--- START Information supplied ---
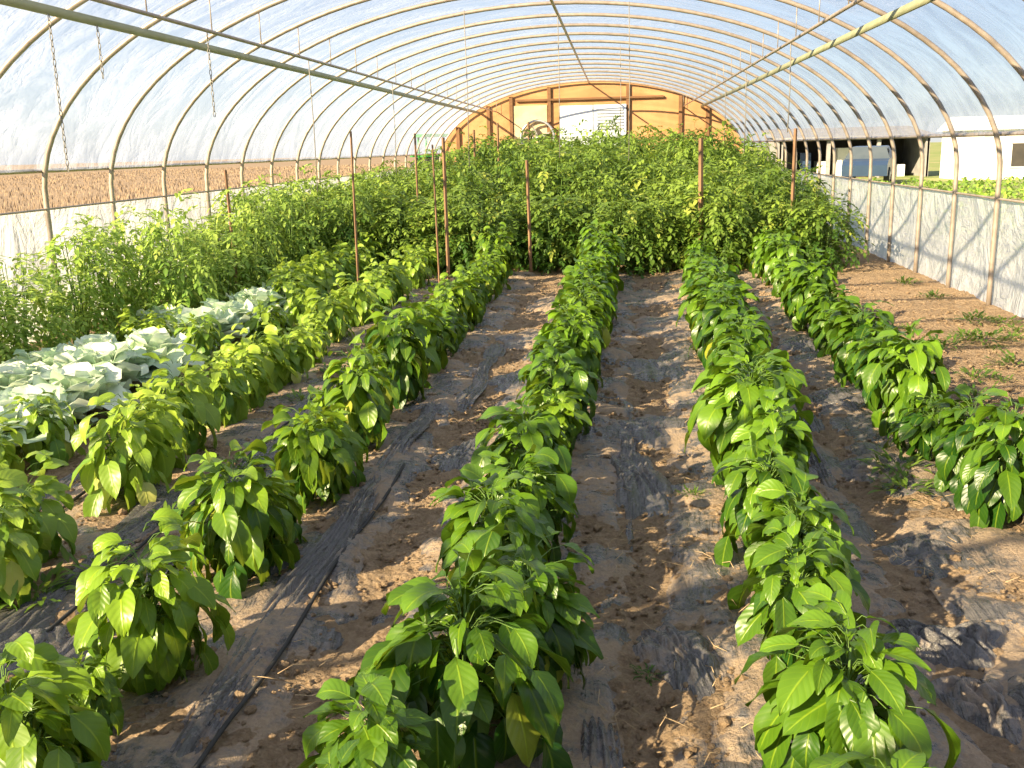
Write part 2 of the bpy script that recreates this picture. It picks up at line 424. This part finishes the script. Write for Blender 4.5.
for y in seq(9.6,14,.42): plant('pepper_plant',V_lit,-3.35+U(-.06,.06),y,1.25)
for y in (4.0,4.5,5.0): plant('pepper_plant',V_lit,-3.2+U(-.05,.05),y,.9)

# ------------------------------------------------------------------ tomato plants
def tomato(seed,H=1.25,Rr=.5,N=190,mat=None):
    random.seed(seed); mb=MB()
    for i in range(5):
        a=i*1.3; r=Rr*.35
        mb.tube([(0,0,-.02),(math.cos(a)*r*.6,math.sin(a)*r*.6,H*.45),(math.cos(a)*r,math.sin(a)*r,H*.95)],.010,4,1,.004)
    for k in range(N):
        t=(k+R())/N; a=k*2.39996+U(-.5,.5)
        lump=1+.32*math.sin(a*2+seed)+.15*math.sin(a*5+seed*2)
        z=H*(.10+.86*t)*U(.88,1.12); prof=(1-t**3.2)**.5*.85+.15
        r=Rr*prof*lump*U(.35,.85)
        p=Vector((math.cos(a)*r,math.sin(a)*r,z)); az=a+U(-.7,.7)
        L=U(.17,.30); p0=math.radians(U(-15,45)+25*t); bend=math.radians(U(50,100)); ns=4
        q=p.copy(); pts=[q.copy()]
        f=min(1,max(0,.0+.75*t+U(-.3,.3))); g=U(.3,.8) if R()<.04 else 0
        for i in range(1,ns+1):
            pp=p0-bend*i/ns
            q=q+Vector((math.cos(az)*math.cos(pp),math.sin(az)*math.cos(pp),math.sin(pp)))*(L/ns); pts.append(q.copy())
            if i<ns:
                for sg in (-1,1):
                    l=L*U(.3,.42)
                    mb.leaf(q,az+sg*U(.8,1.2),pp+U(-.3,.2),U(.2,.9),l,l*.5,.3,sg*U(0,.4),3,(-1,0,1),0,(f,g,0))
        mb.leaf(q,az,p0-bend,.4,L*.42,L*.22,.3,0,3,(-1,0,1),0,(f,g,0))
        mb.tube([pts[0],pts[2],pts[-1]],.0025,3,1,cap=False)
    return mb
V_tom=[tomato(i+60,1.25,.47,200).mesh('tomato_plant_mesh',[M_tom,M_stem]) for i in range(5)]
V_tomL=[tomato(i+80,1.25,.44,130).mesh('tomato_plant_light_mesh',[M_tomL,M_stem]) for i in range(4)]
random.seed(5)
def theight(x,y):
    h=1.02+.64*min(1,max(0,(y-13.5)/5.0))
    c=abs(x+.6); h-=.08*max(0,c-1.6)
    if x>1.6: h-=.10*(x-1.6)
    return h+.22*noise.noise(Vector((x*.9,y*.9,3)))
y=13.9
while y<27:
    x=-3.1
    while x<3.0:
        xx=x+U(-.2,.2); yy=y+U(-.25,.25)
        h=theight(xx,yy)*U(.82,1.16)
        plant('tomato_plant',V_tom,xx,yy,1.0*U(.85,1.2),h/1.25); x+=.72
    y+=.8
for (xx,ya,yb,h) in ((-4.65,5.4,24,.92),(-4.15,8.9,24,1.0),(-4.8,6.3,24,.92)):
    for y in seq(ya,yb,.66):
        hh=h*U(.75,1.22)*(1+.22*min(1,max(0,(y-9)/4)))
        plant('tomato_plant',V_tomL if (y<11 or R()<.4) else V_tom,xx+U(-.1,.08),y,.76*U(.8,1.1),hh/1.25)
for y in seq(13.2,24,.7): plant('tomato_plant',V_tom,-3.55+U(-.1,.1),y,.95,1.2*U(.85,1.1)/1.25)
for x in (-3.0,-2.4,-1.9,-.9,.1,.5,1.3,2.2,2.7): plant('tomato_plant',V_tom,x+U(-.1,.1),13.45+U(-.2,.2),.85,.75)

# ------------------------------------------------------------------ cabbages
def cabbage(seed):
    random.seed(seed); mb=MB()
    mb.tube([(0,0,-.02),(0,0,.12)],.02,6,1)
    for k in range(26):
        t=k/25; a=k*2.39996
        L=.34-.16*t; p0=math.radians(22+66*t+U(-12,12)); bend=math.radians(60-10*t+U(-20,20))
        mb.leaf((math.cos(a)*.02,math.sin(a)*.02,.06+.09*t),a,p0,bend,L,L*.9,.35,U(-.3,.3),9,(-1,-.7,-.35,0,.35,.7,1),0,(U(0,1),0,0),wave=.11,ea=.75,eb=.5)
    for k in range(9):
        a=k*.9
        mb.leaf((math.cos(a)*.015,math.sin(a)*.015,.12),a,math.radians(70),math.radians(-60),.17,.2,-.5,0,6,(-1,-.5,0,.5,1),0,(.9,.2,0),wave=.02,ea=.6,eb=.5)
    return mb.mesh('cabbage_mesh',[M_cab,M_stem])
V_cab=[cabbage(i+200) for i in range(3)]
random.seed(3)
for y in seq(4.9,7.2,.5)+seq(8.1,10.2,.5):
    plant('cabbage_plant',V_cab,-3.52+U(-.08,.08),y,U(1.1,1.35))
for y in seq(5.4,7.2,.6)+[8.6]: plant('cabbage_plant',V_cab,-4.05+U(-.08,.08),y,U(1.0,1.2))
for (x,y) in ((-3.35,7.6),(-3.7,7.7),(-4.0,7.8),(-3.05,8.3),(-3.0,9.1)): plant('pepper_plant',V_lit,x,y,.95)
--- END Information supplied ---
» Task
Filter for "bend". Return all lines that hold it.

» Reply
        L=U(.17,.30); p0=math.radians(U(-15,45)+25*t); bend=math.radians(U(50,100)); ns=4
            pp=p0-bend*i/ns
        mb.leaf(q,az,p0-bend,.4,L*.42,L*.22,.3,0,3,(-1,0,1),0,(f,g,0))
        L=.34-.16*t; p0=math.radians(22+66*t+U(-12,12)); bend=math.radians(60-10*t+U(-20,20))
        mb.leaf((math.cos(a)*.02,math.sin(a)*.02,.06+.09*t),a,p0,bend,L,L*.9,.35,U(-.3,.3),9,(-1,-.7,-.35,0,.35,.7,1),0,(U(0,1),0,0),wave=.11,ea=.75,eb=.5)